At the hearing, plaintiff argued that, if the six-month clock begins to run with the mailing of an adverse administrative decision, the mailing of his complaint to the court for filing should suffice to stop the clock. Plaintiff is not correct. The plain language of § 2401(b) provides that the limitations period is triggered not by certified mailing, but that only the filing of a complaint within six months meets the jurisdictional requirement. Because filing of pleadings is accomplished once the document is file-stamped by the Clerk of the Court and not upon mailing, plaintiff's argument is unpersuasive.

Plaintiff also argued at the hearing that, while the complaint may have been file-stamped after expiration of the six-month window, his action should nonetheless be considered timely because he began taking steps to accomplish filing of his complaint as early as June 19, 2009. Again, as discussed above, this argument is unavailing because filing within the six-month time window is required to confer jurisdiction, not preparations for filing.
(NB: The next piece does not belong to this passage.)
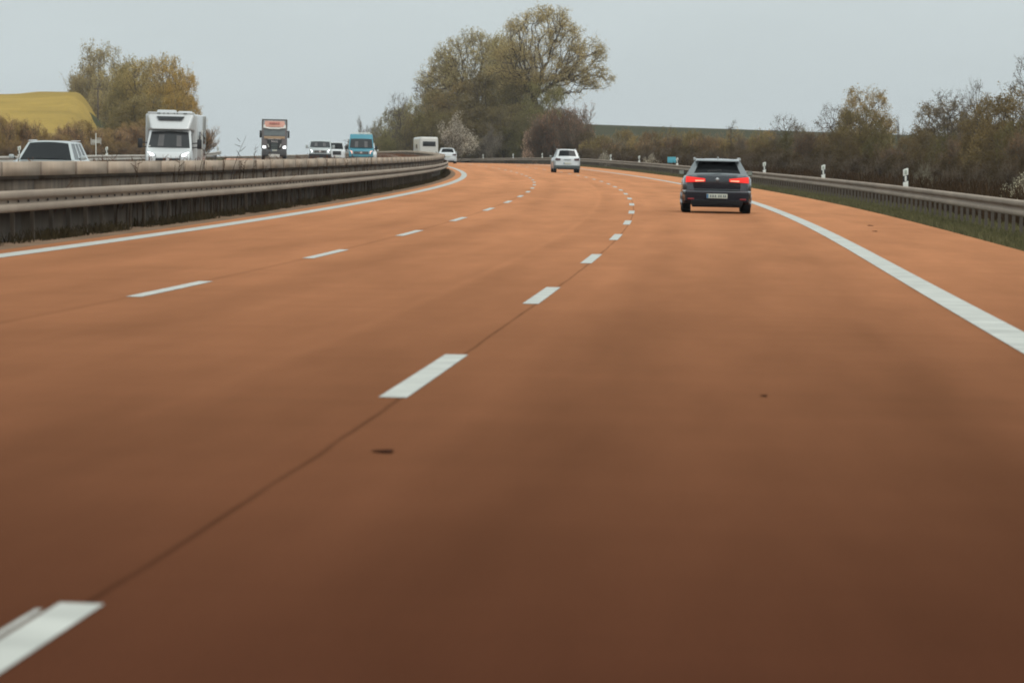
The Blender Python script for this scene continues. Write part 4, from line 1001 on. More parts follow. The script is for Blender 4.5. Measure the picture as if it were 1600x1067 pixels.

Further, even if the court could give plaintiff the benefit of the earlier June 19, 2009, date for filing the complaint, such date is still two days past the June 17th deadline.

III. CONCLUSION

Based on the foregoing, the undersigned recommends that defendants' motion to dismiss (Doc. 14) be granted.

These findings and recommendations are submitted to the United States District Judge assigned to the case, pursuant to the provisions of 28 U.S.C. § 636(b)(l). Within 20 days after being served with these findings and recommendations, any party may file written objections with the court. The document should be captioned "Objections to Magistrate Judge's Findings and Recommendations." Failure to file objections within the specified time may waive the right to appeal. See Martinez v. Ylst, 951 F.2d 1153 (9th Cir. 1991).